Lynsey DeBurca

La Bealtaine

On May 1st – we celebrated may day or La Bealtaine.


Mayday corresponds with the Irish festival of La Bealtaine, which officially heralded the beginning of the summer. Its name appears to derive from the Old Irish words Bel taine meaning ‘bright fire’ and it was surrounded by a large number of folk beliefs some of which had possible pagan origins. As the name of the festival suggests bonfires played an important part in the activities and were often lit on prominent local landmarks with the Hill of Uisneach in Co. Westmeath being the most famous example.

A particularly common tradition involved driving herds of cows between two bonfires in the belief that this would purify the herd and also bring luck. It was also deemed unlucky to give away salt, fire or water on Mayday as the luck and profits of a farm went with these gifts. Witches and the fairies were also believed to be unusually active during this period and a number of actions could be taken to protect your home and especially your livestock. Milk could be poured across the threshold of the house or byre to prevent entry by the ‘wee folk’ or more gruesomely the cattle could be driven to the nearest ringfort or “fairyfort” and some of their blood spilt on the ground to appease the spirits. Ringforts are the classic early medieval settlement type and were long abandoned by the 19thand 20th centuries when they had become associated with the fairy folk.
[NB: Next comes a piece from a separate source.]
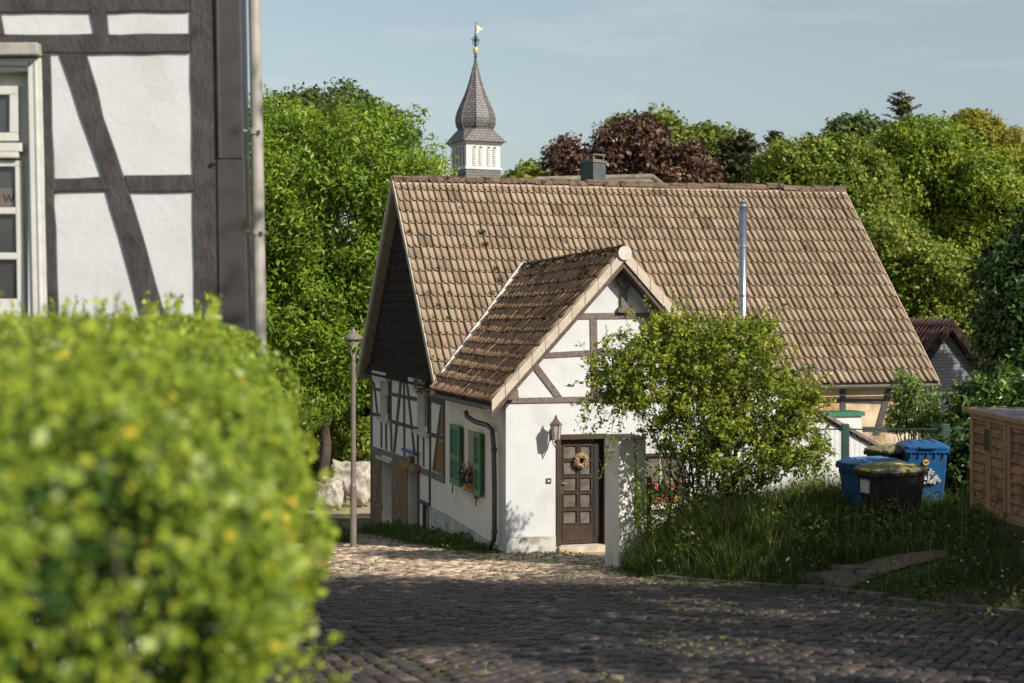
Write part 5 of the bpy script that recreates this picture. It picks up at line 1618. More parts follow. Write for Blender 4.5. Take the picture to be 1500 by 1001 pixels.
b4 = wheelie("dustbin", "dark dustbin with a clean yellow lid, standing farthest back between the blue ones", (p.x, p.y, (HY - 661) / F * 22.8 - .98), math.radians(-90 + 30), 'blackplastic', 'mosslid', .53, .70, .98)

# ------------------------------------------------------------------ wooden cabinet
def cabinet():
    n0 = Vector((5.78, 19.5)); a = Vector((0.0, -1.0)).normalized(); a = Vector((0.03, -1.0)).normalized(); nn = Vector((-1, -.03)).normalized()
    PS = Plane(n0, a, nn)
    zt, zb = -1.32, -2.58
    root = empty("garden_cabinet", (6.3, 18.2, -2.9), "waist-high larch garden cabinet with slatted double doors at the right edge", "cabinet")
    L = 2.75; D = 1.1
    b = MB(); PS.rect(b, .03, L - .03, zb, zt - .05, -D, -.05); b.build("carcass", 'gapdark', root)
    b = MB()
    for t in (0.0, 1.33, L - .07): PS.rect(b, t, t + .07, zb, zt - .04, -.049, 0.012)
    PS.rect(b, 0.07, 1.33, zb, zb + .06, -.049, .006); PS.rect(b, 1.40, L - .07, zb, zb + .06, -.049, .006)
    PS.rect(b, 0.0, .07, zb, zt - .04, -D, -D + .07)
    b.build("frame", 'larchframe', root, bevel=.006)
    rg_ = random.Random(4)
    for d0, d1 in ((.075, 1.325), (1.405, L - .075)):
        mid = (d0 + d1) / 2
        for e0, e1, hs_ in ((d0, mid - .004, 1), (mid + .004, d1, 0)):
            b = MB(); z0, z1 = zb + .065, zt - .05
            PS.rect(b, e0, e0 + .075, z0, z1, -.049, .022); PS.rect(b, e1 - .075, e1, z0, z1, -.049, .0225)
            PS.rect(b, e0 + .075, e1 - .075, z1 - .07, z1, -.049, .018); PS.rect(b, e0 + .075, e1 - .075, z0, z0 + .07, -.049, .018)
            o = b.build("door", 'larchframe', root, bevel=.005)
            b = MB(); z = z0 + .08
            while z < z1 - .09:
                h = .118
                q = [PS.pt(e0 + .076, z, .014), PS.pt(e1 - .076, z, .014), PS.pt(e1 - .076, z, -.02), PS.pt(e0 + .076, z, -.02)]
                r_ = [PS.pt(e0 + .076, min(z + h - .016, z1 - .072), -.012), PS.pt(e1 - .076, min(z + h - .016, z1 - .072), -.012), PS.pt(e1 - .076, min(z + h - .008, z1 - .072), -.03), PS.pt(e0 + .076, min(z + h - .008, z1 - .072), -.03)]
                b.hexa(q, r_); z += h
            b.build("slat_panel", 'larch', o, bevel=.003)
            b = MB(); tt = (e1 - .04) if hs_ else (e0 + .04); PS.rect(b, tt - .012, tt + .012, (z0 + z1) / 2 + .15, (z0 + z1) / 2 + .42, .024, .05); b.build("handle", 'timber_grey', o, bevel=.004)
    # board side facing the camera
    PSf = Plane(PS.pt(L, 0).xy, -nn, a)
    b = MB(); z = zb
    while z < zt - .1:
        PSf.rect(b, .01, D - .01, z, z + .11, 0, .02); z += .118
    b.build("side_panel", 'larch', root)
    b = MB()
    for k in range(4):
        y0 = -.06 + k * .31
        PS.rect(b, -.05, L + .05, zt - .04 + .001 * k, zt + .002 * k, -(y0 + .30), -y0)
    b.build("lid", 'roofing', root, bevel=.004)
    b = MB(); PS.rect(b, -.06, L + .06, zt - .045, zt + .012, .061, .085); PS.rect(b, -.085, -.051, zt - .045, zt + .012, -D - .1, .085); b.build("lid_edge", 'larchframe', root, bevel=.004)
cabinet()

# ------------------------------------------------------------------ earth path with stone edging on the bank
pp = [ground_hit(*q) for q in ((1165, 843), (1235, 868), (1275, 850), (1345, 828), (1400, 815), (1388, 805), (1300, 818), (1240, 832))]
poly2 = np.array([(q.x, q.y) for q in pp])
def in_poly(x, y, P=poly2, grow=0.0):
    x, y = np.asarray(x), np.asarray(y); ins = np.zeros(x.shape, bool)
    c = P.mean(0); Q = c + (P - c) * (1 + grow)
    j = len(Q) - 1
    for i in range(len(Q)):
        with np.errstate(divide='ignore', invalid='ignore'):
            cond = ((Q[i, 1] > y) != (Q[j, 1] > y)) & (x < (Q[j, 0] - Q[i, 0]) * (y - Q[i, 1]) / (Q[j, 1] - Q[i, 1]) + Q[i, 0])
        ins ^= cond; j = i
    return ins
tag(grid_sheet("dirt_path", np.arange(poly2[:, 0].min(), poly2[:, 0].max(), .06), np.arange(poly2[:, 1].min(), poly2[:, 1].max(), .06), ground_z, 'path', .02, lambda x, y: in_poly(x, y)), kind="structure")
def slabs(label, a, c, n, w, h):
    a, c = ground_hit(*a), ground_hit(*c); b = MB(); d = (c - a).xy.normalized(); nn = Vector((-d.y, d.x))
    for i in range(n):
        p, q = a.lerp(c, i / n), a.lerp(c, (i + .95) / n); dz = random.uniform(-.02, .02)
        g0, g1 = G(p.x, p.y), G(q.x, q.y)
        lo = [Vector((p.x, p.y, g0 - .15)), Vector((q.x, q.y, g1 - .15)), Vector((q.x + nn.x * w, q.y + nn.y * w, g1 - .15)), Vector((p.x + nn.x * w, p.y + nn.y * w, g0 - .15))]
        hi = [v + Vector((random.uniform(-.015, .015), random.uniform(-.015, .015), .15 + h + dz)) for v in lo]
        b.hexa(lo, hi)
    tag(b.build("edging_stone", 'kerbstone', bevel=.015), label, "edging")
slabs("row of worn edging stones across the earth path on the bank, upper step", (1215, 836), (1275, 850), 3, .16, .09)
slabs("row of worn edging stones beside the kerb, lower step of the earth path", (1160, 846), (1205, 858), 2, .20, .06)

# ------------------------------------------------------------------ grass and weeds
def blades(name, x, y, h, m, rg, width=.006, lean=.45, tintf=None, segs=3, kind="stuff"):
    n = len(x); z = ground_z(x, y)
    az = rg.uniform(0, 6.283, n); ln = np.abs(rg.normal(lean, lean * .5, n))
    dx, dy = np.cos(az), np.sin(az)
    w = width * rg.uniform(.6, 1.4, n)
    px_, py_ = -dy, dx
    V = []
    for s in range(segs + 1):
        f = s / segs
        off = ln * h * f ** 1.8; hh = h * (f - .25 * ln * f ** 2)
        ww = w * (1 - f) ** .6 * .5 if s < segs else w * .06
        cx_, cy_, cz_ = x + dx * off, y + dy * off, z + hh - .01
        V.append(np.stack([cx_ - px_ * ww, cy_ - py_ * ww, cz_], 1)); V.append(np.stack([cx_ + px_ * ww, cy_ + py_ * ww, cz_], 1))
    V = np.stack(V, 1).reshape(-1, 3); K = 2 * (segs + 1)
    fs = np.array([(2 * s, 2 * s + 1, 2 * s + 3, 2 * s + 2) for s in range(segs)])
    Fc = (np.arange(n)[:, None, None] * K + fs[None]).reshape(-1, 4)
    t = rg.beta(2.2, 2.4, n) * .85 if tintf is None else tintf
    o = np_mesh(name, V, Fc, m, tint=np.repeat(t, segs))
    return tag(o, kind=kind)
rg = np.random.default_rng(55)
n = 190000
x = rg.uniform(1.2, 9.0, n); y = rg.uniform(11.0, 28.0, n)
d = kerb_dist(x, y); t_, s_ = house_ts(x, y)
clump = np.sin(x * 3.1 + y * 1.7) * np.sin(y * 2.3 - x * 1.2) + .5 * np.sin(7 * x + 5 * y)
k = (d > .02) & (d < 5) & (s_ < -.15) & (~in_poly(x, y, grow=-.08) | (rg.random(n) < .07)) & (rg.random(n) < .75 + .25 * clump) & ~((x > 5.75) & (y > 16.6) & (y < 19.6))
x, y, d, clump = x[k], y[k], d[k], clump[k]
nearbin = np.clip(1.6 - np.hypot((x - 5.0) / 1.3, (y - 20.0) / 1.5), 0, 1)
tall = (1 - .6 * nearbin) * np.clip((y - 18.6) / 1.6, 0, 1) * np.clip((6.3 - x) / 1.5, .15, 1)
h = (.13 + .36 * tall) * (1 + .3 * clump) * rg.uniform(.5, 1.25, len(x)) * np.clip(.45 + d * .9, .45, 1)
t = rg.beta(2.2, 2.6, len(x)) * .8; t = np.where(rg.random(len(x)) < .05 * (tall + .2), rg.uniform(.9, 1, len(x)), t)
blades("bank_grass", x, y, h, 'grass', rg, .011, .5, t)
# seed-headed stalks
n = 1100
x = rg.uniform(1.5, 7.5, n); y = rg.uniform(17.5, 24, n); d = kerb_dist(x, y); k = (d > .1) & (d < 3.4) & ~in_poly(x, y)
x, y = x[k], y[k]
blades("grass_stalks", x, y, rg.uniform(.45, .95, len(x)), 'grass', rg, .0065, .55, rg.uniform(.86, .97, len(x)), 6)
# leafy weeds in the bank
n = 15000
x = rg.uniform(1.4, 7.6, n); y = rg.uniform(16, 25.5, n); d = kerb_dist(x, y); clump = np.sin(x * 2.3 + 1) * np.sin(y * 2.1)
k = (d > .05) & (d < 3.2) & (clump > -.1) & ~in_poly(x, y, grow=.05); x, y = x[k], y[k]
P = np.stack([x, y, ground_z(x, y) + rg.uniform(.02, .42, len(x)) * np.clip((y - 17) / 3, .3, 1)], 1)
tag(leaf_mesh("bank_weeds", P, np.tile([0, -.3, 1.], (len(P), 1)), .065, 'weed', None, .5, rg), kind="stuff")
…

May flowers, such as primrose, gorse or hawthorn blossoms, were gathered before dawn and placed in bundles on door posts to ward off evil. Similarly sprigs of rowan or hawthorn could be placed over the byre door or even across the horns of the cows to prevent ‘milk thieves’, the prevalent belief being that someone could steal your summer’s milk supplies through the incantation of specific curses.

‘May bushes’were also erected in farm yards and around villages. These normally consisted of hawthorn branches that had been driven into the ground and then decorated with rags and other items. The following account from the 1930’s details the erection of a May bush in Taghmon, Co. Wexford.
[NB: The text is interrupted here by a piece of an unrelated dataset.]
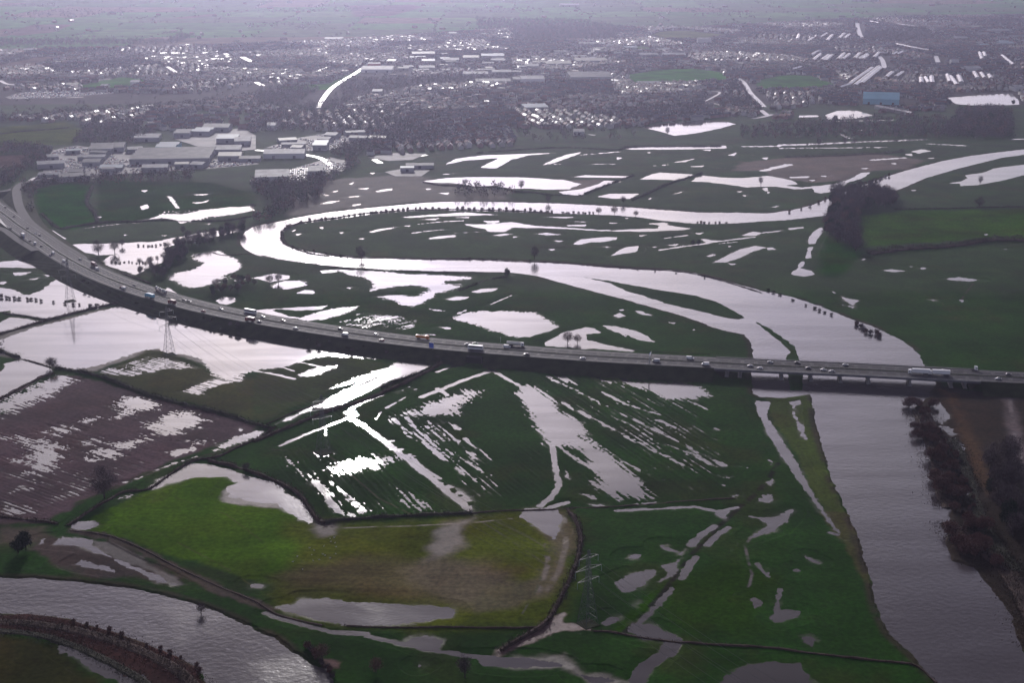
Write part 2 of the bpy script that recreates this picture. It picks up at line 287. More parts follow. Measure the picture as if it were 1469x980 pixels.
fl(T(1,2,'430,270 560,215 750,150 790,130 800,140 650,200 500,255'), 4, 3)
fl(T(1,2,'-300,-70 0,-40 150,0 350,35 600,82 640,90 800,105 700,102 520,90 400,70 280,100 150,120 0,150 -100,160'), 4, 0)
fl(T(1,2,'240,190 360,145 470,140 400,175 330,200 250,205'), 3, 0)
for s, w_ in [('0,170 120,190 220,215', 3), ('240,115 370,145', 2.4), ('100,130 220,170', 2), ('1330,150 1380,180 1468,230 1558,280', 3.6), ('1340,172 1200,220 1040,285 950,320', 4.5), ('1040,270 1100,310', 4), ('540,400 560,375 620,345 720,308', 4.5), ('530,440 400,490 200,570 140,600', 3), ('1180,135 1100,155 1040,175', 3), ('540,440 620,485 740,575 860,670 1050,820 1220,960', 5.2), ('880,650 960,730 1060,790', 2.4), ('740,575 785,572', 2.4), ('780,620 830,622', 3.5), ('860,662 910,658', 1.5), ('690,445 720,405', 1.8), ('750,382 860,320', 1.6), ('400,490 400,540', 1.6)]:
    ln(T(1,2,s), w_, .9)
fl(T(1,2,'500,405 580,400 600,430 540,440'), 1.5)
fl(T(1,2,'870,400 1000,350 1100,315 1200,280 1280,285 1230,340 1170,360 1180,410 1120,420 1030,430 950,435 890,430 790,430'), 8, 2)
for s in ['380,740 500,680 700,660 830,670 700,730 580,750 450,750', '180,680 240,730 320,760 330,800 240,750', '840,860 900,885 1010,960 940,970 860,910', '330,640 430,630 440,645 370,660']: fl(T(1,2,s), 7, 2)
for s, w_ in [('330,810 400,880 470,960 520,1000', 7), ('440,810 530,900 630,980', 4), ('790,450 900,540 1050,650 1250,790', 3.2), ('860,440 1000,560 1180,680 1320,750', 2.4), ('980,460 1150,580 1300,700', 1.8), ('1040,410 1150,500', 3.5), ('1200,560 1400,720', 1.5)]: ln(T(1,2,s), w_, 3.5, 2)
fl(T(1,2,'1045,800 1130,830 1200,890 1240,920 1240,975 1250,1000 1190,960 1100,880'), 1.5)
ISLES2 = [T(1,2,'1072,815 1095,812 1105,822 1085,830'), T(1,2,'1110,845 1140,840 1160,860 1140,875 1120,865'), T(1,2,'1155,880 1185,878 1190,890 1165,893'), T(1,2,'1210,920 1260,918 1255,940 1220,945')]
fl(T(2,2,'60,270 100,250 150,275 240,330 280,400 400,470 430,530 330,560 300,600 200,590 150,510 100,400 20,300'), 5, 1)
fl(T(2,2,'260,540 400,545 500,610 620,700 700,780 800,900 740,900 650,880 600,870 640,910 560,880 450,800 520,830 480,760 400,690 450,690 380,620'), 5, 1)
fl(T(2,2,'620,210 780,240 950,235 1080,265 1130,310 1050,330 900,330 780,280 640,240'), 5, 1)
fl(T(2,2,'220,185 300,200 370,245 300,230'), 3, 1)
for s, w_ in [('240,590 480,740', 3), ('200,200 380,290 560,380', 3.2), ('560,380 900,550', 1.8), ('900,550 1220,710', 2.6), ('290,350 420,420 540,480', 3.6), ('540,480 800,620', 2), ('800,620 980,710', 2.4), ('520,290 710,380', 3.4), ('720,380 880,430', 2.2), ('850,450 1000,525', 3), ('890,590 1010,640', 4), ('960,320 1110,385', 3), ('1010,640 1170,720', 2.4), ('590,670 860,790', 2), ('480,205 560,235', 3.5), ('570,425 650,465', 2), ('450,800 560,870', 3.5), ('1280,710 1350,725', 1.6), ('420,880 460,900', 3), ('1150,555 1190,570', 1.6)]: ln(T(2,2,s), w_, 2.6, 1)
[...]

Some traditions also surrounded human fertility, such as the creation of May babies. In this curious custom a figure of a female (the May baby) was placed on a pole and then covered in flowers, ribbons and straw.  A man and a woman, also dressed up in costume, would then dance around the figure and make vulgar displays to the on watching crowd. It was believed that attending this spectacle would help people trying to conceive.